Benzer zorluklardan yılıp geldikleri ülkelere geri dönenler oldu. Geriye dönüp hayatınıza devam etme imkanınız vardı. Siz neden dönmediniz? Sizi burada tutan sebep neydi?

Buraya geldiğimizde ekonomik durumumuz çok iyiydi. Şartlar bizi zorladı, başlattığımız işleri yürütemedik, maddi olarak zor durumlara düştük. İşsiz ve aç kaldığımız, eve ekmek alamadığımız çok günler oldu. Böyle günlerde arkadaşlarımız desteklediler. Onların evinde kaldık. Arkadaşlarımız olmasaydı dayanamazdık. Zamanı geldiğinde de biz onlara yardım e

Türkiye’ye geri dönme ihtimalini hiç düşünmedik ki. Olursa kalırız olmazsa gideriz diye gelmemiştik buraya. Öyle bir şık yoktu bizim için.


Adigebzeyi kolay öğrendiniz mi? Çocuklarınız dilimizi konuşabiliyorlar mı?

Kolay öğrendim. Zaten anlıyordum. Adigebze konuşacağımı hayal ederek gelmiştim o yüzden Rusça'ya tepki duydum. Hala da Rusça'yı iyi bilmiyorum. Sıkıntı çekmiyor muyum çekiyorum. Bazen resmi dairelerde Adigebze bilen biri olmayınca sorun oluyor.

Çocuklarımın ikisi de tabii ki konuşabiliyorlar. Özellikle Yerstem çok iyi biliyor.


Türkiye’ye gidip geliyor musunuz? Gittiğiniz zaman ne hissediyorsunuz?


Kardeşlerimi görmek için birkaç yılda bir gidip geliyorum. Herkes el üstünde tutuyor buna rağmen  gittiğim zaman daraldığımı, bunaldığımı söylesem yalan olmaz. Sebebini bilmediğim bir şekilde Türkiye’de huzursuzum. Oradaki Çerkeslerin konuştukları, sevindikleri, üzüldükleri temalar da bana çok yabancı geliyor. Sanki orası Matrix. Orası ya da burası ikisinden birisi matrix mi desem. Ya biz çok farklılaşmışız ya da hep faklıydı

Mesela geçmişte vatana dönüşü savunanların şimdi öyle bir derdi kalmamış. İkinci, üçüncü evi almak, arabasını yenilemek daha önemli.Hala derneklerdeler hala Nalmes’i konuşuyorlar hala dil kurslarından bahsediyorlar. Bunları görünce içim soğuyor.

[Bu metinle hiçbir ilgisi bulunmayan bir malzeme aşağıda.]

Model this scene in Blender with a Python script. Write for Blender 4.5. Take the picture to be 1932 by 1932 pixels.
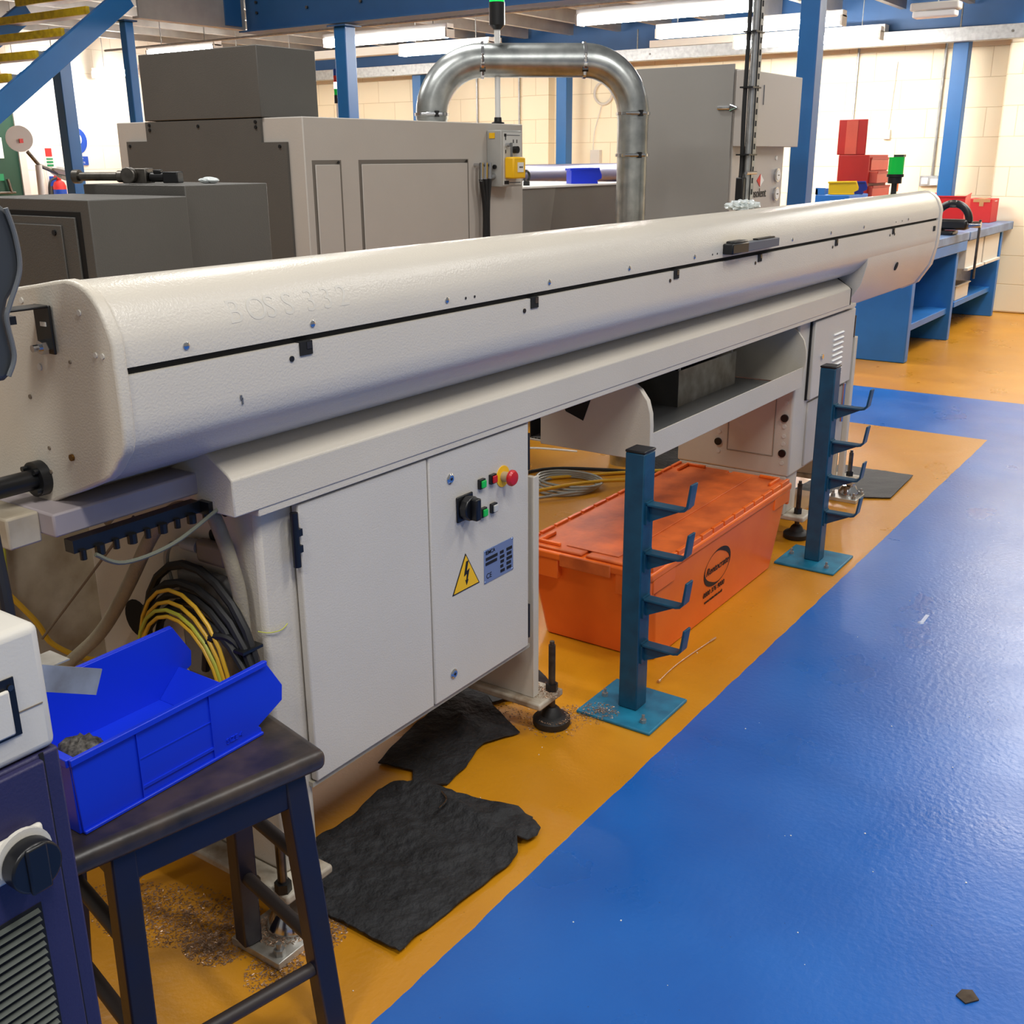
import bpy, bmesh, math, random
from mathutils import Vector, Matrix
random.seed(7)
for o in list(bpy.data.objects): bpy.data.objects.remove(o)
sc = bpy.context.scene; COL = sc.collection
# ------------------------------------------------------------------ camera
def cam():
    yaw, p, r = math.radians(34.848), math.radians(18.432), math.radians(-.3516)
    f = Vector((math.cos(yaw)*math.cos(p), math.sin(yaw)*math.cos(p), -math.sin(p)))
    rt = Vector((math.sin(yaw), -math.cos(yaw), 0)); up = rt.cross(f)
    rt2 = rt*math.cos(r)+up*math.sin(r); up2 = up*math.cos(r)-rt*math.sin(r)
    c = bpy.data.cameras.new('camera'); o = bpy.data.objects.new('camera', c); COL.objects.link(o)
    m = Matrix.Identity(4)
    for i in range(3): m[i][0] = rt2[i]; m[i][1] = up2[i]; m[i][2] = -f[i]
    m.translation = (0, 0, 1.6); o.matrix_world = m
    c.sensor_width = 36; c.lens = 2010/1932*36; c.clip_start = .05; sc.camera = o
cam()
# ------------------------------------------------------------------ world, lights, exposure
w = bpy.data.worlds.new('world'); sc.world = w; w.use_nodes = True
w.node_tree.nodes['Background'].inputs[0].default_value = (1, .965, .92, 1)
w.node_tree.nodes['Background'].inputs[1].default_value = .25
sc.view_settings.view_transform = 'Standard'; sc.view_settings.look = 'None'
sc.view_settings.gamma = 1; sc.view_settings.use_curve_mapping = False
sc.view_settings.exposure = 0.0
def area(x, y, z, sx, sy, power, col=(1, .975, .935)):
    l = bpy.data.lights.new('high_bay_light', 'AREA'); l.shape = 'RECTANGLE'; l.size = sx; l.size_y = sy
    l.energy = power; l.color = col
    o = bpy.data.objects.new('high_bay_light', l); COL.objects.link(o); o.location = (x, y, z)
HIGH = [(.4, -.9, 4.4, .35, 1.6, 95), (2.8, -1.0, 4.4, .35, 1.6, 70), (6.0, -1.0, 4.5, .35, 1.6, 70), (1.6, 3.6, 4.2, .35, 1.6, 65), (4.6, 4.2, 4.2, .35, 1.6, 65), (9.3, .9, 3.7, 2.0, .6, 80), (11.7, 1.1, 3.3, .9, 2.0, 100), (-1.7, .5, 3.7, 1.4, .35, 60), (3, 7.5, 4.2, .35, 1.6, 80)]
for a in HIGH: area(*a)
TUBE_POWER = 90.0
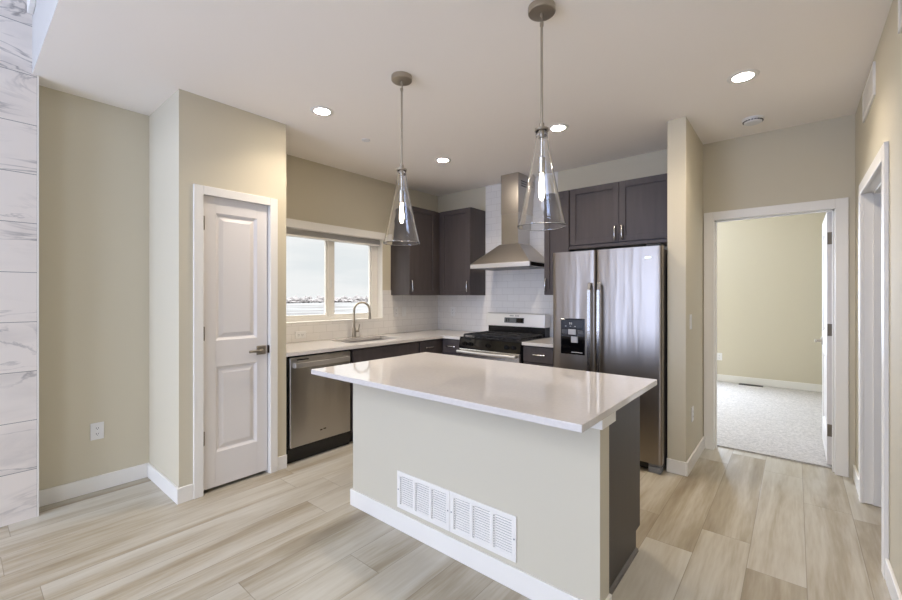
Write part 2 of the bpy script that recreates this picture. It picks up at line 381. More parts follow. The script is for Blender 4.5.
# bedroom and closet shells
struct('wall_bedroom_left', MB().box(-2.6, -2.45, 4.46, 8.0, 0, H), M['paint'])
struct('wall_bedroom_right', MB().box(1.45, 1.6, 4.46, 8.0, 0, H), M['paint'])
bw = MB().box(-2.45, -2.3, 7.85, 8.0, 0, H).box(-1.2, 1.45, 7.85, 8.0, 0, H).box(-2.3, -1.2, 7.85, 8.0, 0, .8).box(-2.3, -1.2, 7.85, 8.0, 2.3, H)
struct('wall_bedroom_back', bw, M['paint'])
struct('wall_bedroom_front', MB().box(-2.6, -.77, 4.46, 4.6, 0, H), M['paint'])
struct('wall_closet', MB().box(1.85, 1.95, 2.3, 4.34, 0, H).box(.467, 1.85, 2.3, 2.4, 0, H), M['paint'])
# living room shell behind the camera, with its tall windows
lw = MB()
lw.box(OUT, -3.4, YW-.15, YW, 0, 5.6).box(-1.3, -.2, YW-.15, YW, 0, 5.6).box(1.9, 3.4, YW-.15, YW, 0, 5.6)
for a, b in ((-3.4, -1.3), (-.2, 1.9)): lw.box(a, b, YW-.15, YW, 0, .35).box(a, b, YW-.15, YW, 4.95, 5.6)
struct('wall_living_room_back', lw, M['upper_white'])
struct('wall_living_room_right', MB().box(3.25, 3.4, YW, .312, 0, 5.6), M['paint'])
struct('wall_living_room_front', MB().box(XR, 3.25, .321, .44, 0, H), M['paint'])
for n, (a, b) in enumerate(((-3.4, -1.3), (-.2, 1.9))):
    f = MB()
    f.box(a, a+.05, YW, YW+.15, .40, 4.9).box(b-.05, b, YW, YW+.15, .40, 4.9).box(a, b, YW, YW+.15, .35, .40).box(a, b, YW, YW+.15, 4.9, 4.95)
    f.box((a+b)/2-.03, (a+b)/2+.03, YW+.12, YW+.15, .4, 2.5).box((a+b)/2-.03, (a+b)/2+.03, YW+.12, YW+.15, 2.62, 4.9).box(a+.05, b-.05, YW+.12, YW+.15, 2.5, 2.62)
    struct('window_%d' % (n+3), f, M['white'])
f = MB().box(-2.3, -2.26, 7.83, 7.95, .84, 2.26).box(-1.24, -1.2, 7.83, 7.95, .84, 2.26).box(-2.3, -1.2, 7.83, 7.95, .8, .84).box(-2.3, -1.2, 7.83, 7.95, 2.26, 2.3)
struct('window_2', f, M['white'])

# ------------------------------------------------------------------ casings, jambs and baseboards
CT = .018; CW = .066
def casing_x(x, s, y0, y1, z1, m, CW=CW):      # casing on a wall of constant x; s = side it stands out to
    m.box(x, x+s*CT, y0-CW, y0+.008, 0, z1+CW, .003); m.box(x, x+s*CT, y1-.008, y1+CW, 0, z1+CW, .003); m.box(x, x+s*CT*1.02, y0+.008, y1-.008, z1-.008, z1+CW, .003)
def casing_y(y, s, x0, x1, z1, m):
    m.box(x0-CW, x0+.008, y, y+s*CT, 0, z1+CW, .003); m.box(x1-.008, x1+CW, y, y+s*CT, 0, z1+CW, .003); m.box(x0+.008, x1-.008, y, y+s*CT*1.02, z1-.008, z1+CW, .003)
m = MB(); casing_x(PX, 1, DY0, DY1, DZ-.010, m, .052)
m.box(PX-.11, PX, DY0, DY0+.010, 0, DZ).box(PX-.11, PX, DY1-.010, DY1, 0, DZ).box(PX-.11, PX, DY0, DY1, DZ-.010, DZ)
struct('trim_3', m, M['white'])
m = MB(); casing_y(YH, -1, HX0+.008, HX1-.008, HZ-.015, m)
m.box(HX0, HX0+.018, YH, 4.455, 0, HZ).box(HX1-.018, HX1, YH, 4.455, 0, HZ).box(HX0, HX1, YH, 4.455, HZ-.018, HZ)
m.box(HX0+.018, HX0+.03, 4.385, 4.42, 0, HZ-.018).box(HX1-.03, HX1-.018, 4.385, 4.42, 0, HZ-.018).box(HX0+.018, HX1-.018, 4.385, 4.42, HZ-.03, HZ-.018)
casing_y(4.455, 1, HX0+.008, HX1-.008, HZ-.015, m)
struct('trim_4', m, M['white'])
m = MB(); casing_x(XR, -1, RY0+.008, RY1-.008, HZ-.015, m)
m.box(XR, XR+.12, RY0, RY0+.018, 0, HZ).box(XR, XR+.12, RY1-.018, RY1, 0.006, HZ).box(XR, XR+.12, RY0, RY1, HZ-.018, HZ)
m.box(XR+.045, XR+.08, RY1-.030, RY1-.018, 0.006, HZ-.018).box(XR+.045, XR+.08, RY0+.018, RY0+.030, 0, HZ-.018).box(XR+.045, XR+.08, RY0+.018, RY1-.018, HZ-.03, HZ-.018)
struct('trim_5', m, M['white'])
BH, BT = .105, .014
struct('baseboard_left', MB().box(XL, XL+BT, .346, PY0-BT, 0, BH, .003), M['white'])
struct('baseboard_pantry', MB().box(XL, PX, PY0-BT, PY0, 0, BH, .003).box(PX, PX+BT, PY0-BT, DY0-.052, 0, BH, .003).box(PX, PX+BT, DY1+.052, PY1, 0, BH, .003), M['white'])
struct('baseboard_column', MB().box(-.772, -.64, 3.57-BT, 3.57, 0, BH, .003).box(-.64, -.64+BT, 3.57-BT, YH-.0, 0, BH, .003), M['white'])
struct('baseboard_right', MB().box(XR-BT, XR, .45, RY0-CW+.008, 0, BH, .003).box(XR-BT, XR, RY1+CW-.008, YH-CT, 0, BH, .003), M['white'])
struct('baseboard_bedroom', MB().box(-2.45, 1.45, 7.85-BT, 7.85, .012, .012+BH, .003), M['white'])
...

On gün orada kalmak yetiyor da artıyor bile. Bir an önce Maykop’a geri dönmek istiyorum. Uçaktan bu toprakları gördüğüm zaman neredeyse aşağı atlayacağım. Kirada yaşıyorum hayat şartlarım da süper değil belki ama  dolmuşunda, sokağında, pazarında rahat ettiğim yer Maykop. Vatan olması, doğal güzellikleri ya da ikisi birden. Burayı ne şekilde sevdiğimi de tam tarif edemem.

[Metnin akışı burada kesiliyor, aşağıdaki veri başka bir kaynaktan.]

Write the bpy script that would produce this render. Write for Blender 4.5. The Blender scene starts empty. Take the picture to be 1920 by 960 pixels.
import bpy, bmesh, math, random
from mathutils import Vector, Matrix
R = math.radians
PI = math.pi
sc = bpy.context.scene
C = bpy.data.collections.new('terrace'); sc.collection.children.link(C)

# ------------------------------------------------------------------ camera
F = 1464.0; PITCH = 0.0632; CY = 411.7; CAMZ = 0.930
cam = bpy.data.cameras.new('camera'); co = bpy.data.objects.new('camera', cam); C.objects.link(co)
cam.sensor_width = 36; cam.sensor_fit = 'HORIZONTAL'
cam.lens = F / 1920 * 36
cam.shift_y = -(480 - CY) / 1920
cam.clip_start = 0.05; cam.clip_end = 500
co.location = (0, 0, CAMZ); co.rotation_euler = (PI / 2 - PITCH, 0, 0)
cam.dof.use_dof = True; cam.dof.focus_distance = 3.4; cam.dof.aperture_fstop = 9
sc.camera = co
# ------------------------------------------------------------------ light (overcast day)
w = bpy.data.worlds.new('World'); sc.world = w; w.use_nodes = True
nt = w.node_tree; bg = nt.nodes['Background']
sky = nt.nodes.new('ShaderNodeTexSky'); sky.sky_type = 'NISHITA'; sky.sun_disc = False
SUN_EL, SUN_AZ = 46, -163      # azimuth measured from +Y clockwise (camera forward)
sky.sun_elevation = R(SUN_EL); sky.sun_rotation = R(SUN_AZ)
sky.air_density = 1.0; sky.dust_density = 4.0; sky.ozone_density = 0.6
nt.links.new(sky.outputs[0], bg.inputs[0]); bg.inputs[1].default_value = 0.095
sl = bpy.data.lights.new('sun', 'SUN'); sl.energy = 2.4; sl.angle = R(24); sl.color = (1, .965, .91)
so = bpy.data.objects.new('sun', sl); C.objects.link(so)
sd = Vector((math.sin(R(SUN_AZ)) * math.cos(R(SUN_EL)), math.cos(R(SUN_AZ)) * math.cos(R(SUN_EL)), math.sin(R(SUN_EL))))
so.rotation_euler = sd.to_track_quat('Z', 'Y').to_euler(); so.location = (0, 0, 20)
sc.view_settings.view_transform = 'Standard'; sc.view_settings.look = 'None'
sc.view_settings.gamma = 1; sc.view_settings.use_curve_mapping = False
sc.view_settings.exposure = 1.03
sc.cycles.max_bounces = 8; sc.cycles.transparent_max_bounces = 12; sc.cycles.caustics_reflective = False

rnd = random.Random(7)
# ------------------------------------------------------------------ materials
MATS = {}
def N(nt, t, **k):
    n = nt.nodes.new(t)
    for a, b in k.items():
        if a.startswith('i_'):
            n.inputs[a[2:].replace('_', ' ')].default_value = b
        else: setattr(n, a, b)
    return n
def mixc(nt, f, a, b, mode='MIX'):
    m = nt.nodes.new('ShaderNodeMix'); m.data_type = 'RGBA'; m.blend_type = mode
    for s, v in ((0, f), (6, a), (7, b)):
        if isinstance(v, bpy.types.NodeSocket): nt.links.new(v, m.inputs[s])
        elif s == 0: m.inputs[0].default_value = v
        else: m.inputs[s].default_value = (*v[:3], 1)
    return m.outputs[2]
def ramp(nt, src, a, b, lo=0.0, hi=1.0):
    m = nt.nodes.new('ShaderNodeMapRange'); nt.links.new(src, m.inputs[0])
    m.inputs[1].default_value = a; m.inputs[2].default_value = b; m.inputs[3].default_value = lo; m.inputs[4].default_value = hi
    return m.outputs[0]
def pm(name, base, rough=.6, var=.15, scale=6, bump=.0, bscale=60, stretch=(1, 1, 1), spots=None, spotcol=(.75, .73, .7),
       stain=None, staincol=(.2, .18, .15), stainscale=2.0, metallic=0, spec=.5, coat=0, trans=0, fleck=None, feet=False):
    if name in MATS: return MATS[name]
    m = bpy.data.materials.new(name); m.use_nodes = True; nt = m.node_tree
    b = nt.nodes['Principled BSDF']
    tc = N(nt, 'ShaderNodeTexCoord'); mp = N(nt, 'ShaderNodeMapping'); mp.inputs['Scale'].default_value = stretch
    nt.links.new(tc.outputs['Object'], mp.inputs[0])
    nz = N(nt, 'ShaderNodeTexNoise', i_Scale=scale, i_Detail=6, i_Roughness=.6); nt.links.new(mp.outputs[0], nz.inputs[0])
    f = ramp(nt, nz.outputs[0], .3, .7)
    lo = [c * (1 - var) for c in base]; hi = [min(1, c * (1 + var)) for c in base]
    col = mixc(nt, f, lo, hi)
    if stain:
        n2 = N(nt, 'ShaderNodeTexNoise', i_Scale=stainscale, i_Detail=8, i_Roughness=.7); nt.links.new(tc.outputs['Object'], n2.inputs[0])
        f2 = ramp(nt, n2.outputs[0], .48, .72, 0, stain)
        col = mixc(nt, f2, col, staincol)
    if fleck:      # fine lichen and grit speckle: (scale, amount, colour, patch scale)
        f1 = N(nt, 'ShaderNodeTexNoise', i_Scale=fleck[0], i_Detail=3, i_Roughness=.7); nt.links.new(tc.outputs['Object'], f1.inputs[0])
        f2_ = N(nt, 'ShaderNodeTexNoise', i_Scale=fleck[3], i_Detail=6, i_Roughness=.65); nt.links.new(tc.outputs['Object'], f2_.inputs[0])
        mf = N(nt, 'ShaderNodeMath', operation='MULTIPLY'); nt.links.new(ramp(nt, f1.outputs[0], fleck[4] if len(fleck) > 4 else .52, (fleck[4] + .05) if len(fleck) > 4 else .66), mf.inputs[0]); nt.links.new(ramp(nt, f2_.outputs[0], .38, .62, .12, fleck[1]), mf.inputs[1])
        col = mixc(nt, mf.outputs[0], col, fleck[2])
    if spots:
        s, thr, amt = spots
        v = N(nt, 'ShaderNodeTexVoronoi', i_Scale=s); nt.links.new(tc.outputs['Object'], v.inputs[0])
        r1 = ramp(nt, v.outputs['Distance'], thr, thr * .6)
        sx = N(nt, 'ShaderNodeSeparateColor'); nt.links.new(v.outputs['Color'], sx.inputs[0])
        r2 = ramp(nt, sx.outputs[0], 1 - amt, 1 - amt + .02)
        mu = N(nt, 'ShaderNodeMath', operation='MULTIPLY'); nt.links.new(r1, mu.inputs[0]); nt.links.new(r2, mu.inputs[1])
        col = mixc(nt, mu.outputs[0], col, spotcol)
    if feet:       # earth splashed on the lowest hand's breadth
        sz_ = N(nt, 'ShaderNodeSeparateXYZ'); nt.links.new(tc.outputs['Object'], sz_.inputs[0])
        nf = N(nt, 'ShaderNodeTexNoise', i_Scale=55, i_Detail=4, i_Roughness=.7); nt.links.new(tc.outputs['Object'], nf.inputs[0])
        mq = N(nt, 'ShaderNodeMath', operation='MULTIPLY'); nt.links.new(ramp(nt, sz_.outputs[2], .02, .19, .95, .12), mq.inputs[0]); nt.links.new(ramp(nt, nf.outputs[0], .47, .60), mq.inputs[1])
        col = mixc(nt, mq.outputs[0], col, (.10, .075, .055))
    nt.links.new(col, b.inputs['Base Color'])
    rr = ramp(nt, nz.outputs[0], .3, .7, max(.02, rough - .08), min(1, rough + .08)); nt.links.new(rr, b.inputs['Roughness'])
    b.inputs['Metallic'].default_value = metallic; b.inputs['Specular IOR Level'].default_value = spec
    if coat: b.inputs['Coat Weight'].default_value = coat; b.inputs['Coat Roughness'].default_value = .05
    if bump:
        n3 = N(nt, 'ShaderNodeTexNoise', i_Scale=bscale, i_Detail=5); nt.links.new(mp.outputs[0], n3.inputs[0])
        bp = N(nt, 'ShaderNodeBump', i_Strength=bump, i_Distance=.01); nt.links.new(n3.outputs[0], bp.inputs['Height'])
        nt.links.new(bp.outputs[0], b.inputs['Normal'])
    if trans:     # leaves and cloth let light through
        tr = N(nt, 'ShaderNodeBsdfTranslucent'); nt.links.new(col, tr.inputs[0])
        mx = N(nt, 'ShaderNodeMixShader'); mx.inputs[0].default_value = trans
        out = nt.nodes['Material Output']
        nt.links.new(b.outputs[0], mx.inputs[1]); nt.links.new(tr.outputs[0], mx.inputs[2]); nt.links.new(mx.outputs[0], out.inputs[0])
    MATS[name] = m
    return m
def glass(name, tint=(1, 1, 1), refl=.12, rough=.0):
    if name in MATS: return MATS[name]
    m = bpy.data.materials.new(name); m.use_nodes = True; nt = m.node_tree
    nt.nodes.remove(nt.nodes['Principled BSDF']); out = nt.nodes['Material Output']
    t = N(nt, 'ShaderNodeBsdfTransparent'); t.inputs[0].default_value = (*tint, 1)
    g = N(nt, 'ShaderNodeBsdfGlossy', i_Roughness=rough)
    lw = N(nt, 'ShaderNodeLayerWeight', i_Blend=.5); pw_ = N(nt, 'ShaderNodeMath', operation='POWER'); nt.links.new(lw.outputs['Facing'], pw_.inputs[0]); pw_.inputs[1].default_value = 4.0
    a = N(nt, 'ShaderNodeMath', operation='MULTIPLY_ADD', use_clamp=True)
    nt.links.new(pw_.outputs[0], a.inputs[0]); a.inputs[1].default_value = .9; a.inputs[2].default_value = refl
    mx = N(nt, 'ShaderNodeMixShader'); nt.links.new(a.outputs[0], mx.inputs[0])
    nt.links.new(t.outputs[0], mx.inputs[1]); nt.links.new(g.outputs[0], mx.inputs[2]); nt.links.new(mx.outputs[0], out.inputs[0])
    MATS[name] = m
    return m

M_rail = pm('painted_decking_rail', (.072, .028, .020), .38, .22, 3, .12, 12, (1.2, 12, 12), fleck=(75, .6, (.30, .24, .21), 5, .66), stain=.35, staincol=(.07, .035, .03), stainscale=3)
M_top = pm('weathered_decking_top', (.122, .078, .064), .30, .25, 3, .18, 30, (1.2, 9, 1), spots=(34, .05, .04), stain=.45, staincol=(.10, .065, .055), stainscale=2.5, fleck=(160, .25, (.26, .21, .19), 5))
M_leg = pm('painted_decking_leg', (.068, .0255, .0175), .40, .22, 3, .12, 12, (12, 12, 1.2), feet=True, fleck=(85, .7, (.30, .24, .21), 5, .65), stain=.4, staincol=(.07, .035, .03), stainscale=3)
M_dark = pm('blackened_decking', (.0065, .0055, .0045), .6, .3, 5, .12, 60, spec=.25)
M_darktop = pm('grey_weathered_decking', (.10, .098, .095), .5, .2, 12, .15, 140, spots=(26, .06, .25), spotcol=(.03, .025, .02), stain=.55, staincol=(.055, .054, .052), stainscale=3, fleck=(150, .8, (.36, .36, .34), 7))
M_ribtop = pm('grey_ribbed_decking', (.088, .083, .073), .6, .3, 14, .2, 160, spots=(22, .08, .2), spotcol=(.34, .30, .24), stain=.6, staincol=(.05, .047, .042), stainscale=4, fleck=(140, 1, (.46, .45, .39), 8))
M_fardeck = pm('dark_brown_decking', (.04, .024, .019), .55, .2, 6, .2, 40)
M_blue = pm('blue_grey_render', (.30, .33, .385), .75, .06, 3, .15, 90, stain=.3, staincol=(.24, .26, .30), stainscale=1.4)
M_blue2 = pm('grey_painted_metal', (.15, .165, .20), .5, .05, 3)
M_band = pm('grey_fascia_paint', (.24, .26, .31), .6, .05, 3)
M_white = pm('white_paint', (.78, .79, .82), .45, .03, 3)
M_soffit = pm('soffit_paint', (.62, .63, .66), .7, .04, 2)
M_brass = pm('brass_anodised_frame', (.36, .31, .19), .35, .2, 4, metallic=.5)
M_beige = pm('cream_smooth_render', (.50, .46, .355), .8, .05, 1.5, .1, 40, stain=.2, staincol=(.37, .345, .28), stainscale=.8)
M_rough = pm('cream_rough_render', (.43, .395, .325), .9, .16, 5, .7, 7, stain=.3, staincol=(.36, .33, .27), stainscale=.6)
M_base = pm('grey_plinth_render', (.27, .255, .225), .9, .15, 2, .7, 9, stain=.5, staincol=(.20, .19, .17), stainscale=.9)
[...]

Bu yazıyı okuyan diaspora Adigelerine başka ne söylemek istersiniz?

Burayı her şeyiyle kayıtsız şartsız kabullenip sevmeyecek olanlar orada kalsınlar. Onlardan buraya yar olmaz. Bunu özellikle yazmanı istiyorum gelmesinler buraya!

Dönerek bu ülkeye ne gibi bir faydamız olmuş olabilir diye düşünüyorum. Bir yerlerde Adigelerin var olduğunu, halkımızın parçalanmışlığını buradakilerin akıllarına getirdik. Adige haklarının savunucularına moral gücü verdik. Diaspora Adige halkının geleceğiyle ilgili ilk adımları da bizim attığımızı düşünüyorum.

İdealleri için çalışanların  dünya nüfusuna oranları küçüktür. İnsanlık tarihi boyunca da hep  küçük olmuştur ama insana dair bahsetmeye değer olan ne varsa korunmasında ve gelişmesinde payı olan insanlardır.

Sohbet için teşekkür eder, vatandaki yaşamından duyduğun memnuniyetin artarak devam etmesini dilerim.